*DATASET EXCERPT*:
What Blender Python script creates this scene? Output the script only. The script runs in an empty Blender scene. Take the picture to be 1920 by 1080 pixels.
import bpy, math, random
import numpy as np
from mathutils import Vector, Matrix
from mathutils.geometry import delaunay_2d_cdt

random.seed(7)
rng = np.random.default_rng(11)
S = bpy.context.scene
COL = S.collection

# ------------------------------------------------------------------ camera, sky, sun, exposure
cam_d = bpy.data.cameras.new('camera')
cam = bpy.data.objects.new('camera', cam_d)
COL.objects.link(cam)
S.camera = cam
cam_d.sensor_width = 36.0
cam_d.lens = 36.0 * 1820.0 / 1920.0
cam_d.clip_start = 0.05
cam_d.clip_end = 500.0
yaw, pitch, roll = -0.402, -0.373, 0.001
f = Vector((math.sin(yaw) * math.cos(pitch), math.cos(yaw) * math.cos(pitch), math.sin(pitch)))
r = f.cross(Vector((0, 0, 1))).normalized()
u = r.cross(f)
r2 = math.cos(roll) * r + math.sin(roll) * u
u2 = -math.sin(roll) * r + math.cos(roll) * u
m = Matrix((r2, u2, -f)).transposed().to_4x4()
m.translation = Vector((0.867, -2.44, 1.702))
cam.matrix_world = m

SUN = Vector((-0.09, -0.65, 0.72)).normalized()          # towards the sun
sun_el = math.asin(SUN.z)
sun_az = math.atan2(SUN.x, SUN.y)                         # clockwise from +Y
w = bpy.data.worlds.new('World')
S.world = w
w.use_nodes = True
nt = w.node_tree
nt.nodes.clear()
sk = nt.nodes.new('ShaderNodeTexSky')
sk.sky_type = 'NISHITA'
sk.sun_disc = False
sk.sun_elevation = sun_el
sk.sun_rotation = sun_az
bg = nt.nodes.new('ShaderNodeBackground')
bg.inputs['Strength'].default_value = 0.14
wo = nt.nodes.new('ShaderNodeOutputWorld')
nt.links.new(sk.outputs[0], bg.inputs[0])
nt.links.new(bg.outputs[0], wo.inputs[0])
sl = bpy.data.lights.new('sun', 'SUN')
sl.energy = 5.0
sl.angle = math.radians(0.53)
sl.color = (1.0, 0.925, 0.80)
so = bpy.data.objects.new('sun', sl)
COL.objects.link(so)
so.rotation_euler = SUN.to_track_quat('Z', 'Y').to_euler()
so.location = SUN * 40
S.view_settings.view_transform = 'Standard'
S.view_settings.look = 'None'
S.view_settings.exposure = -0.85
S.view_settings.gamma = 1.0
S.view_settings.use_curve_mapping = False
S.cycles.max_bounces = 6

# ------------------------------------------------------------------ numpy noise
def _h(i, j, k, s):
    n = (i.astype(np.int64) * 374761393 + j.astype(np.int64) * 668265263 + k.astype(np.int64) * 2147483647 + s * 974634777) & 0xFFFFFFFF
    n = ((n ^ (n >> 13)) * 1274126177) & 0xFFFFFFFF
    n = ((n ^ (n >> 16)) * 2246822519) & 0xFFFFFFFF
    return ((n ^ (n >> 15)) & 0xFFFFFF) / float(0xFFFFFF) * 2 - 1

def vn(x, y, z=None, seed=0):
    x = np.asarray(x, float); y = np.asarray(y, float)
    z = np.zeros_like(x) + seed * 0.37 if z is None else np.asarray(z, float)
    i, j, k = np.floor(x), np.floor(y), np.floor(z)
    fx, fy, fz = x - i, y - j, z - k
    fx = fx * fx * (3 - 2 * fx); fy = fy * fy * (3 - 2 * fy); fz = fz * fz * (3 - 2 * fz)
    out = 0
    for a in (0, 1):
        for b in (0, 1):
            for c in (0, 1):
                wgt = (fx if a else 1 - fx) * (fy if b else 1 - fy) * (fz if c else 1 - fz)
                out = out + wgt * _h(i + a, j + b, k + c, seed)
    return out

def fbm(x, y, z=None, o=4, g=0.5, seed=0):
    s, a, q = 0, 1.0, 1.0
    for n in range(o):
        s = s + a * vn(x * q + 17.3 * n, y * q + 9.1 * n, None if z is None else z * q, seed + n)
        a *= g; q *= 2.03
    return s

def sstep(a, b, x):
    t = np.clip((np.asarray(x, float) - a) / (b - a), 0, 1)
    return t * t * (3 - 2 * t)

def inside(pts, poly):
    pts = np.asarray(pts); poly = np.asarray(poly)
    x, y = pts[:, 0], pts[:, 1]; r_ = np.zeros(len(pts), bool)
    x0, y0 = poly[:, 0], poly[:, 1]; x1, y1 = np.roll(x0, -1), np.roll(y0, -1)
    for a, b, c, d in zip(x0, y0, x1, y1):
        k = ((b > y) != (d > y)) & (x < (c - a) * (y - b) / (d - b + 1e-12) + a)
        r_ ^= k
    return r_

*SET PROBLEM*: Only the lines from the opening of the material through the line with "cam.matrix_world = m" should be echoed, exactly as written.

*PROBLEM SOLUTION*:
What Blender Python script creates this scene? Output the script only. The script runs in an empty Blender scene. Take the picture to be 1920 by 1080 pixels.
import bpy, math, random
import numpy as np
from mathutils import Vector, Matrix
from mathutils.geometry import delaunay_2d_cdt

random.seed(7)
rng = np.random.default_rng(11)
S = bpy.context.scene
COL = S.collection

# ------------------------------------------------------------------ camera, sky, sun, exposure
cam_d = bpy.data.cameras.new('camera')
cam = bpy.data.objects.new('camera', cam_d)
COL.objects.link(cam)
S.camera = cam
cam_d.sensor_width = 36.0
cam_d.lens = 36.0 * 1820.0 / 1920.0
cam_d.clip_start = 0.05
cam_d.clip_end = 500.0
yaw, pitch, roll = -0.402, -0.373, 0.001
f = Vector((math.sin(yaw) * math.cos(pitch), math.cos(yaw) * math.cos(pitch), math.sin(pitch)))
r = f.cross(Vector((0, 0, 1))).normalized()
u = r.cross(f)
r2 = math.cos(roll) * r + math.sin(roll) * u
u2 = -math.sin(roll) * r + math.cos(roll) * u
m = Matrix((r2, u2, -f)).transposed().to_4x4()
m.translation = Vector((0.867, -2.44, 1.702))
cam.matrix_world = m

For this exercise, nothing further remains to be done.